廃業は計画的に進めることが多く、従業員の生活を守るために類似業種へ紹介したり、技術の承継を行うことも可能です。円満な黒字廃業は長年の経営努力の集大成として、経営者と従業員の生活を守るための戦略的な決断と言えるでしょう。
廃業の相談は誰にする?
廃業は会社の清算手続きや税務処理だけではなく、従業員の雇用問題など、専門知識を要します。経営者一人で進めることは難しいため、専門家のサポートが不可欠です。では、誰に相談するとよいのでしょうか。
商工会議所・金融機関など
廃業の相談窓口として、商工会議所や信用保証協会、取引のある金融機関は廃業や事業承継に関する相談に応じています。まずはこうした身近な窓口に相談し、情報を集めてみるのも良いでしょう。
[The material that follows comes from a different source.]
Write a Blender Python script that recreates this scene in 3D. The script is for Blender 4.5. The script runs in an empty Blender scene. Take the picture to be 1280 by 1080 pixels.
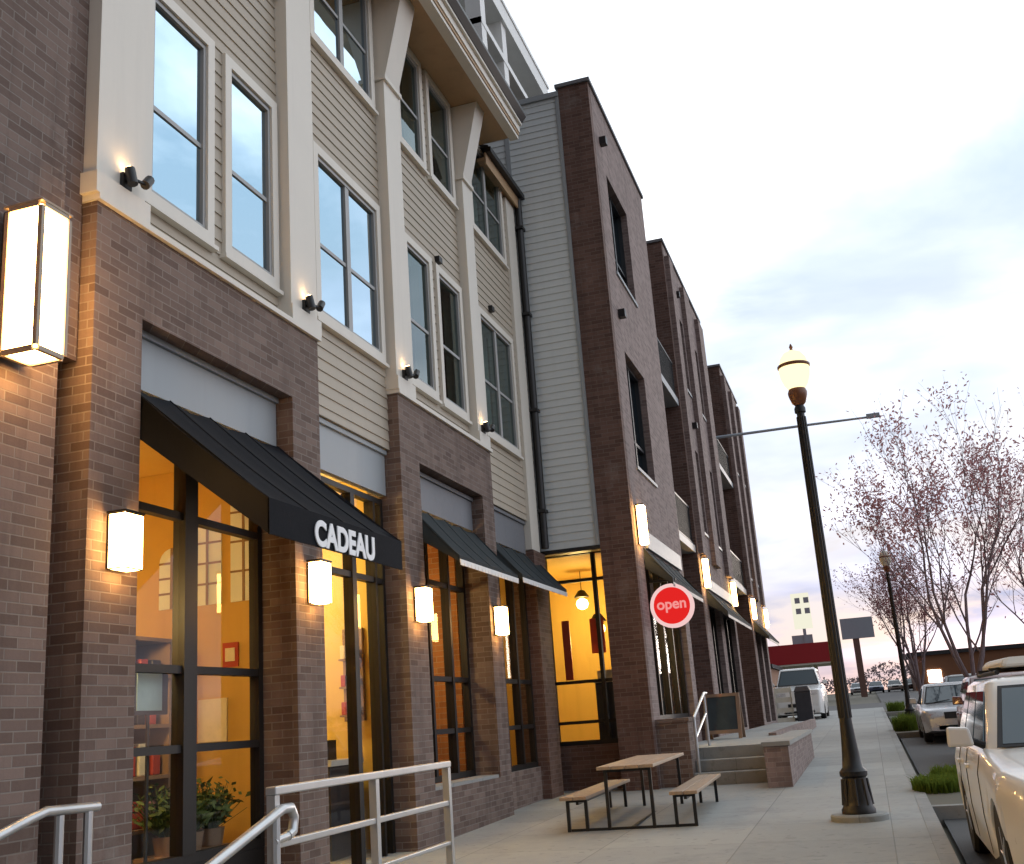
import bpy, bmesh, math, random
from mathutils import Vector, Matrix
C = bpy.context.scene.collection
SC = bpy.context.scene
S = 1.15                       # drawing units to metres
GS = 0.0158                    # the street climbs gently away from the camera

# ------------------------------------------------------------------ camera
cam_d = bpy.data.cameras.new('camera'); cam = bpy.data.objects.new('camera', cam_d); C.objects.link(cam)
cam_d.sensor_width = 36.0; cam_d.sensor_fit = 'HORIZONTAL'; cam_d.lens = 36.0*1345.939/1280
cam_d.clip_start = 0.05; cam_d.clip_end = 6000
r_ = Vector((0.9484667, 0.30890482, -0.07063102)); u_ = Vector((0.14612961, -0.22860592, 0.96248921)); f_ = Vector((-0.28117088, 0.92321024, 0.26196524))
M = Matrix((( r_.x, u_.x, -f_.x, 0), (r_.y, u_.y, -f_.y, 0), (r_.z, u_.z, -f_.z, 1.337*S), (0, 0, 0, 1)))
cam.matrix_world = M
SC.camera = cam

# ------------------------------------------------------------------ world: dusk sky with broken cloud
W = bpy.data.worlds.new('World'); SC.world = W; W.use_nodes = True
nt = W.node_tree; nt.nodes.clear()
def N(t, **k):
    n = nt.nodes.new(t)
    for a, b in k.items(): setattr(n, a, b)
    return n
def L(a, b): nt.links.new(a, b)
SUN_EL, SUN_AZ = math.radians(5), math.radians(14)      # azimuth from +Y towards +X
out = N('ShaderNodeOutputWorld'); bg = N('ShaderNodeBackground'); bg.inputs['Strength'].default_value = 0.1
L(bg.outputs[0], out.inputs[0])
sky = N('ShaderNodeTexSky', sky_type='NISHITA', sun_disc=False, sun_elevation=SUN_EL, sun_rotation=SUN_AZ)
tc = N('ShaderNodeTexCoord'); sep = N('ShaderNodeSeparateXYZ'); L(tc.outputs['Generated'], sep.inputs[0])
def ramp(fac, stops, interp='LINEAR'):
    n = N('ShaderNodeValToRGB'); n.color_ramp.interpolation = interp
    e = n.color_ramp.elements
    while len(e) < len(stops): e.new(0.5)
    for q, (p, c) in zip(e, stops):
        q.position = p; q.color = (c[0], c[1], c[2], 1)
    L(fac, n.inputs[0]); return n.outputs[0]
def math_(op, a, b=None, c=None, clamp=False):
    n = N('ShaderNodeMath', operation=op); n.use_clamp = clamp
    for i, v in enumerate((a, b, c)):
        if v is None: continue
        if isinstance(v, (int, float)): n.inputs[i].default_value = v
        else: L(v, n.inputs[i])
    return n.outputs[0]
def mixc(fac, a, b, mode='MIX'):
    n = N('ShaderNodeMix', data_type='RGBA', blend_type=mode)
    for i, v in ((0, fac), (6, a), (7, b)):
        if isinstance(v, (int, float)): n.inputs[i].default_value = v
        elif isinstance(v, tuple): n.inputs[i].default_value = (*v, 1)
        else: L(v, n.inputs[i])
    return n.outputs[2]
z = sep.outputs[2]
# cloud plane coordinates: direction / (z + k) so the cloud flattens out towards the horizon
zk = math_('ADD', math_('MAXIMUM', z, 0.0), 0.16)
cmb = N('ShaderNodeCombineXYZ'); L(math_('DIVIDE', sep.outputs[0], zk), cmb.inputs[0]); L(math_('DIVIDE', sep.outputs[1], zk), cmb.inputs[1])
n1 = N('ShaderNodeTexNoise'); n1.inputs['Scale'].default_value = 1.25; n1.inputs['Detail'].default_value = 7; n1.inputs['Roughness'].default_value = 0.58; n1.inputs['Distortion'].default_value = 0.35
L(cmb.outputs[0], n1.inputs['Vector'])
n2 = N('ShaderNodeTexNoise'); n2.inputs['Scale'].default_value = 0.9; n2.inputs['Detail'].default_value = 5
mp = N('ShaderNodeMapping'); mp.inputs['Location'].default_value = (7.3, 2.1, 0); L(cmb.outputs[0], mp.inputs[0]); L(mp.outputs[0], n2.inputs['Vector'])
# cloud colour by height: peach at the horizon, mauve above it, white overhead (values are x10 for strength 0.1)
grad = ramp(z, [(0.0, (.72, .42, .30)), (0.015, (.66, .46, .40)), (0.045, (.53, .46, .52)), (0.12, (.46, .47, .55)), (0.24, (.56, .59, .65)), (0.36, (.74, .76, .79)), (0.60, (.66, .70, .74))])
bright = ramp(n2.outputs['Fac'], [(0.36, (.58, .64, .73)), (0.50, (1.0, 1.01, 1.03)), (0.64, (1.5, 1.48, 1.45))])
cl = mixc(1.0, grad, bright, 'MULTIPLY')
cl = mixc(1.0, cl, (13.3, 13.2, 13.1), 'MULTIPLY')
blue = mixc(0.12, mixc(1.0, ramp(z, [(0.0, (.52, .43, .45)), (0.1, (.45, .47, .56)), (0.25, (.46, .52, .58)), (0.5, (.42, .55, .66))]), (10.5, 10.5, 10.5), 'MULTIPLY'), sky.outputs[0])
mask = ramp(n1.outputs['Fac'], [(0.37, (0, 0, 0)), (0.53, (1, 1, 1))])
col = mixc(mask, blue, cl)
# the cloud deck glows to the front and right of the street, and is dull behind the camera
side = math_('ADD', math_('MULTIPLY', sep.outputs[0], 0.85), math_('MULTIPLY', sep.outputs[1], 0.58))
lev = ramp(math_('MULTIPLY_ADD', side, 0.5, 0.5), [(0.0, (.07, .05, .045)), (0.30, (.14, .11, .10)), (0.44, (.32, .30, .29)), (0.53, (.75, .74, .74)), (0.66, (1.06, 1.06, 1.07)), (0.82, (1.06, 1.06, 1.07)), (1.0, (1.4, 1.4, 1.4))])
col = mixc(1.0, col, lev, 'MULTIPLY')
# low ground half of the dome
col = mixc(math_('LESS_THAN', z, -0.01), col, (1.6, 1.5, 1.5))
L(col, bg.inputs['Color'])

sun_d = bpy.data.lights.new('sun', 'SUN'); sun_d.energy = 0.5; sun_d.angle = math.radians(14); sun_d.color = (1.0, .86, .74)
sun = bpy.data.objects.new('sun', sun_d); C.objects.link(sun)
sd = Vector((math.sin(SUN_AZ)*math.cos(SUN_EL), math.cos(SUN_AZ)*math.cos(SUN_EL), math.sin(SUN_EL)))
sun.rotation_euler = (-sd).to_track_quat('-Z', 'Y').to_euler()

vs = SC.view_settings
SC.display_settings.display_device = 'sRGB'
vs.view_transform = 'Standard'; vs.look = 'None'; vs.exposure = 0.55; vs.gamma = 1.0; vs.use_curve_mapping = False
SC.render.engine = 'CYCLES'
try:
    SC.cycles.use_denoising = True
    SC.cycles.max_bounces = 7; SC.cycles.transparent_max_bounces = 10
    SC.cycles.sample_clamp_indirect = 6.0
    SC.cycles.caustics_reflective = False; SC.cycles.caustics_refractive = False
except Exception: pass

# ------------------------------------------------------------------ materials
MATS = {}
class NT:
    def __init__(s, name):
        s.m = bpy.data.materials.new(name); s.m.use_nodes = True; s.t = s.m.node_tree; s.t.nodes.clear()
        s.out = s.n('ShaderNodeOutputMaterial')
    def n(s, t, ins=None, **k):
        n = s.t.nodes.new(t)
        for a, b in k.items(): setattr(n, a, b)
        for a, b in (ins or {}).items(): s.set(n, a, b)
        return n
    def set(s, n, a, b):
        i = n.inputs[a]
        if hasattr(b, 'is_linked') or isinstance(b, bpy.types.NodeSocket): s.t.links.new(b, i)
        elif isinstance(b, tuple) and len(b) == 3 and i.type == 'RGBA': i.default_value = (*b, 1)
        else: i.default_value = b
    def math(s, op, a, b=0.0, c=0.0): return s.n('ShaderNodeMath', {0: a, 1: b, 2: c}, operation=op).outputs[0]
    def mix(s, f, a, b, mode='MIX'): return s.n('ShaderNodeMix', {0: f, 6: a, 7: b}, data_type='RGBA', blend_type=mode).outputs[2]
    def ramp(s, f, stops):
        n = s.n('ShaderNodeValToRGB', {0: f}); e = n.color_ramp.elements
        while len(e) < len(stops): e.new(0.5)
        for q, (p, c) in zip(e, stops):
            q.position = p; q.color = (*c, 1) if isinstance(c, tuple) else (c, c, c, 1)
        return n.outputs[0]
    def obj(s): return s.n('ShaderNodeTexCoord').outputs['Object']
    def noise(s, v, sc, det=4, rough=.55): return s.n('ShaderNodeTexNoise', {'Vector': v, 'Scale': sc, 'Detail': det, 'Roughness': rough}).outputs['Fac']
    def bsdf(s, **k):
        b = s.n('ShaderNodeBsdfPrincipled')
        for a, v in k.items(): s.set(b, a.replace('_', ' '), v)
        s.t.links.new(b.outputs[0], s.out.inputs[0]); return b
    def bump(s, h, st=.3, d=.01): return s.n('ShaderNodeBump', {'Height': h, 'Strength': st, 'Distance': d}).outputs[0]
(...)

商工会議所には「経営安定特別相談室」が設けられており、迅速に指導・助言を行ってくれます。
よろず支援拠点
「よろず支援拠点」とは中小企業などが抱える、経営上のさまざまな悩みに無料相談で対応している公的機関です。廃業についても対応しており、最寄りの各都道府県に窓口の利用が可能です。電話、メール、FAX等で相談予約ができます。
参考URL よろず支援拠点
都道府県等中小企業支援センター
中小企業庁が各都道府県に設置している公的な相談窓口である「都道府県等中小企業支援センター」も廃業などの相談が可能です。
中小企業の経営に関するあらゆる相談を無料で受け付けており、廃業や事業承継に関する専門家が常駐しています。資金繰りや事業再生など経営全般の悩みを聞き、事業診断を行ってくれるため安定経営を目指す際の利用もおすすめです。民間企業や士業との連携も行っています。
各エリアのセンターは、以下からご確認ください。
参考URL 中小企業庁 都道府県等中小企業支援センター等
士業などの専門家
弁護士・税理士・司法書士といった士業は法律の専門家として廃業や会社の事業承継、清算業務について対応しています。
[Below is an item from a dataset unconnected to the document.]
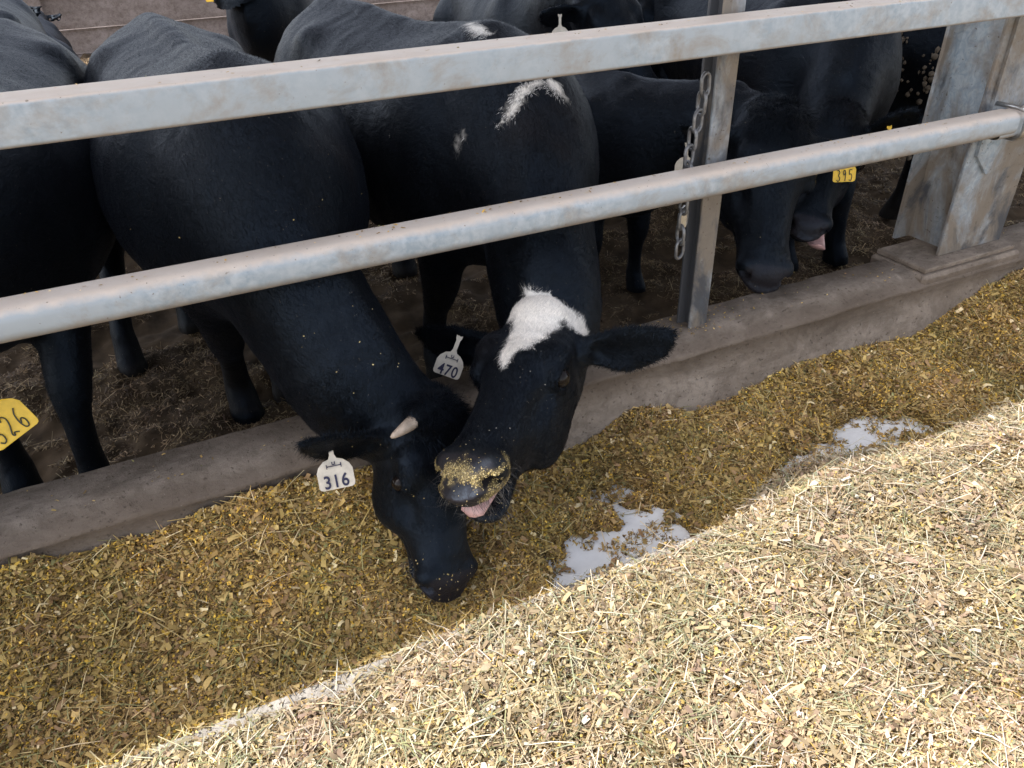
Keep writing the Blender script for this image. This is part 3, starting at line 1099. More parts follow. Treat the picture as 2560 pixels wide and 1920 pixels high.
    def horn(self, sg, base, pts, r0, tip_from=0.3):
        """a short horn; base and points are in head coordinates"""
        P = [self.HP(*q) for q in pts]
        mb = MB()
        n = len(P)
        mb.tube(P, [r0 * self.hs * (1 - (i / (n - 1)) ** 1.6 * .82) for i in range(n)], 14)
        mb.v = [tuple(np.array(q) + .003 * vnoise(np.array([q]), .02)[0]) for q in mb.v]
        return mb.build('horn', M['horn'], self.root, smooth=True)

    def tongue(self, pts, w=.026, t=.010):
        P = [self.HP(*q) for q in pts]
        V, F_ = [], []
        n = 16
        for i, p in enumerate(P):
            tg = nrm(P[min(i + 1, len(P) - 1)] - P[max(i - 1, 0)])
            sd = nrm(self.l - tg * (self.l @ tg))
            up = np.cross(tg, sd)
            f = [1, 1, 1, .95, .8, .45][min(i, 5)] if i < len(P) - 1 else .25
            for k in range(n):
                a = 2 * math.pi * k / n
                V.append(p + self.hs * f * (sd * w * math.cos(a) + up * (t * math.sin(a) - .35 * t * math.exp(-(math.cos(a) / .25) ** 2) * (math.sin(a) > 0))))
        for i in range(len(P) - 1):
            for k in range(n):
                F_.append([i * n + k, i * n + (k + 1) % n, (i + 1) * n + (k + 1) % n, (i + 1) * n + k])
        F_.append([k for k in range(n)][::-1])
        F_.append([(len(P) - 1) * n + k for k in range(n)])
        return fast_mesh('tongue', np.array(V), F_, M['tongue'], self.root)

    def fur(self, n, region, length=.016, width=.0011, flow=None, lift=.35, name='coat_hair', jitter=.35, curl=.25, col=None):
        """short hairs rooted on the body; region(V, headcoords) -> weight"""
        hq = self.to_head(self.V)
        wv = region(self.V, hq)
        tri = self.Q
        ar = np.linalg.norm(np.cross(self.V[tri[:, 2]] - self.V[tri[:, 0]], self.V[tri[:, 3]] - self.V[tri[:, 1]]), axis=1) * wv[tri].mean(1)
        p = ar / ar.sum()
        f = RNG.choice(len(tri), n, p=p)
        a, b = RNG.random((n, 1)), RNG.random((n, 1))
        q = tri[f]
        pos = (self.V[q[:, 0]] * (1 - a) + self.V[q[:, 1]] * a) * (1 - b) + (self.V[q[:, 3]] * (1 - a) + self.V[q[:, 2]] * a) * b
        nn = self.Nv[q].mean(1)
        nn /= np.linalg.norm(nn, axis=1, keepdims=True) + 1e-9
        cc = self.col[q].mean(1) if col is None else np.tile(np.array(col), (n, 1))
        d = flow(pos, self.to_head(pos)) if callable(flow) else np.tile(flow, (n, 1))
        d = d + jitter * RNG.normal(size=(n, 3)) + curl * np.stack([fbm(pos + 11 * i, .05, 2) for i in range(3)], 1) * 2
        d -= nn * (d * nn).sum(1, keepdims=True)
        d /= np.linalg.norm(d, axis=1, keepdims=True) + 1e-9
        ln = length * (0.55 + .9 * RNG.random((n, 1)))
        w = np.cross(d, nn)
        w /= np.linalg.norm(w, axis=1, keepdims=True) + 1e-9
        w = w * width / 2
        r = pos - nn * .0015
        m = r + ln * .5 * (d * (1 - lift * .3) + nn * lift)
        t = r + ln * (d + nn * lift * .75)
        Vv = np.stack([r - w, r + w, m + w * .8, m - w * .8, t], 1).reshape(-1, 3)
        i = np.arange(n)[:, None] * 5
        Fq = np.concatenate([i + np.array([0, 1, 2]), i + np.array([0, 2, 3]), i + np.array([3, 2, 4])], 0)
        cc = cc * (.8 + .5 * RNG.random((n, 1)))
        col5 = np.repeat(cc, 5, 0)
        return fast_mesh(name, Vv, Fq.astype(np.int32), M['coat'], self.root, attrs={'coat': col5, 'bare': np.zeros(len(Vv))})

    def ear_tag(self, sg, t, digits, mat, w=.072, hgt=.064, stem=.042, face=None, tilt=0.0, style='print', drop=None, off=.016, wshift=0.0, center=None):
        """tag hanging from the ear; everything in cow coordinates"""
        b, e, nf, wd, ln = self.ear[sg]
        piv = b + e * ln * t + nf * off + wd * wshift
        face = nrm(self.Rw.T @ np.asarray(face, float)) if face is not None else nf       # the way the printed side looks
        dn = np.array([0, 0, -1.0]) if drop is None else nrm(self.Rw.T @ np.asarray(drop, float))
        dn = nrm(dn - face * (dn @ face))
        sd = np.cross(face, dn)
        c, s = math.cos(math.radians(tilt)), math.sin(math.radians(tilt))
        dn, sd = dn * c + sd * s, sd * c - dn * s
        sw = .0065
        if center is not None:
            piv = self.L(center) - dn * (stem + hgt / 2)

        def P(x, y, z=0.0):
            return piv + sd * x + dn * y + face * z
        # outline: forked stem, shoulders, rounded panel
        hw = w / 2
        o = [(-sw * 1.25, -.006), (-sw * .5, -.004), (0, .001), (sw * .5, -.004), (sw * 1.25, -.006), (sw * 1.2, .002), (sw * .8, .008), (sw * .8, stem * .8), (sw * 1.4, stem)]
        sh = stem + .011
        o += [(hw * .55, stem + .004), (hw * .86, sh + .004), (hw, sh + .016)]
        bt = stem + hgt
        rr = .008
        o += [(hw, bt - rr), (hw - rr * .3, bt - rr * .3), (hw - rr, bt)]
        left = [(-x, y) for x, y in o[5:]][::-1]
        o = o + left
        mb = MB()
        n = len(o)
        zt = .0011
        wob = lambda x, y: .0025 * math.sin(x * 60) * (y > stem) + .0015 * math.cos(y * 70)
        mb.add([P(x, y, zt + wob(x, y)) for x, y in o] + [P(x, y, -zt + wob(x, y)) for x, y in o],
               [list(range(n)), list(range(2 * n - 1, n - 1, -1))] + [[i, i + n, (i + 1) % n + n, (i + 1) % n] for i in range(n)])
        # button behind the ear
        mb.tube([P(0, .0, -.014), P(0, .0, .0)], .0045, 8)
        tg = mb.build('ear_tag', mat, self.root)
        ink = MB()
        fc = self.Rw @ face
        ctr = (stem + bt) / 2 + .012

        def bar(x0, y0, x1, y1, t_=.0022):
            q0, q1 = np.array([x0, y0]), np.array([x1, y1])
            dv = nrm(q1 - q0)
            nv_ = np.array([-dv[1], dv[0]]) * t_ / 2
            pts = [q0 - nv_, q1 - nv_, q1 + nv_, q0 + nv_]
            ink.add([P(*p_, zt + .0030) for p_ in pts] + [P(*p_, zt + .0016) for p_ in pts], [(0, 1, 2, 3), (0, 4, 5, 1), (1, 5, 6, 2), (2, 6, 7, 3), (3, 7, 4, 0)])
        if style == 'print':
            y0 = stem + .0155
            bar(-.0155, y0, .0155, y0, .0017)
            for sx in (-.0155, .0155):
                bar(sx, y0 - .0050, sx, y0 + .0050, .0019)
            bar(-.003, y0 - .0095, -.003, y0 - .0035, .0018)
            bar(.003, y0 - .0095, .003, y0 - .0035, .0018)
            bar(-.003, y0 - .0032, .003, y0 - .0032, .0018)
            cu = bpy.data.curves.new('tag_number', 'FONT')
            cu.body = digits
            cu.align_x = 'CENTER'
            cu.align_y = 'CENTER'
            cu.size = .040
            cu.offset = .0007
            cu.space_character = 1.12
            to = bpy.data.objects.new('tmp', cu)
            S.collection.objects.link(to)
            bpy.context.view_layer.update()
            me = bpy.data.meshes.new_from_object(to.evaluated_get(bpy.context.evaluated_depsgraph_get()))
            tv = np.array([v.co[:] for v in me.vertices])
            tf = [list(p_.vertices) for p_ in me.polygons]
            bpy.data.objects.remove(to)
            bpy.data.meshes.remove(me)
            tv[:, 0] -= (tv[:, 0].min() + tv[:, 0].max()) / 2
            tv[:, 1] -= (tv[:, 1].min() + tv[:, 1].max()) / 2
            sx = min(1.0, .053 / (tv[:, 0].max() - tv[:, 0].min()))
            ink.add([P(x * sx, ctr + .0035 - y * 1.02, zt + .0030) for x, y, _ in tv], tf)
            ink.build('tag_number', M['ink'], tg)
        elif digits:
            G = {'3': [[(-.5, -.9), (0, -1.0), (.45, -.6), (.0, -.08), (.5, .35), (.35, .85), (-.2, 1.0), (-.6, .75)]],
                 '2': [[(-.5, -.6), (-.1, -1), (.45, -.65), (.2, 0), (-.5, .75), (-.3, 1), (.0, .75), (.6, .95)]],
                 '6': [[(.35, -1), (-.25, -.5), (-.5, .3), (-.25, .95), (.3, .95), (.5, .4), (.1, .1), (-.4, .5)]],
                 '9': [[(.4, -.6), (0, -1), (-.45, -.6), (-.1, -.1), (.4, -.6), (.38, .2), (.3, 1)]],
                 '5': [[(.5, -1), (-.35, -1), (-.4, -.2), (.2, -.25), (.55, .3), (.2, .95), (-.5, .8)]],
                 '8': [[(.3, -.8), (-.2, -1), (-.4, -.55), (.3, .3), (.2, .95), (-.3, .95), (-.35, .4), (.35, -.4), (.3, -.8)]],
                 '0': [[(0, -1), (-.45, -.3), (-.4, .6), (0, 1), (.4, .6), (.45, -.3), (0, -1)]]}
            nD = len(digits)
            cw = .8 * w / nD
            for i, ch in enumerate(digits):
                for stroke in G[ch]:
                    pp = np.array(stroke, float)
                    fine = []
                    for j in range(len(pp) - 1):
                        q0, q1, q2, q3 = pp[max(j - 1, 0)], pp[j], pp[j + 1], pp[min(j + 2, len(pp) - 1)]
                        for t_ in np.linspace(0, 1, 7)[:-1]:
                            fine.append(.5 * (2 * q1 + (q2 - q0) * t_ + (2 * q0 - 5 * q1 + 4 * q2 - q3) * t_ ** 2 + (3 * q1 - q0 - 3 * q2 + q3) * t_ ** 3))
                    fine.append(pp[-1])
                    x0 = (i - (nD - 1) / 2) * cw
                    ink.tube([P(x0 + q[0] * cw * .46, ctr + q[1] * hgt * .27, zt + .0022) for q in fine], .0015, 5)
            ink.build('tag_number', M['inkb'], tg)
        return tg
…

たとえば税理士の場合、現在の資産状況に合わせ、解散に向けた税務処理や相続・事業承継も見据えた清算サポートが可能です。経営コンサルタントも交えて、長期的な廃業計画を策定するケースもあります。
弁護士は労働問題や債務の整理なども見据えた廃業・清算に深く対応可能です。やむを得ず民事再生や破産に至った際も継続して相談できます。会社の登記など司法書士と連携するケースも少なくありません。中小企業診断士と連携する場合もあります。
廃業は複数の士業や専門家が連携しサポートすることが多く、まずは相談してみることがおすすめです。
まとめ
事業の休廃業や解散は、必ずしもネガティブな選択肢ではありません。特に、黒字のうちに廃業を決断することは、経営者だけではなく従業員の生活を守る効果もあります。
経営者の高齢化による後継者不足や経済動向により、赤字廃業の比率も増加傾向にあります。破産リスクを回避するためにも、まずは早期に専門家へ相談を開始することがおすすめです。
経営者一人で抱え込まず、税理士や弁護士、司法書士といった専門家や、商工会議所、中小企業支援センターなどの公的機関に相談を始めてみてはいかがでしょうか。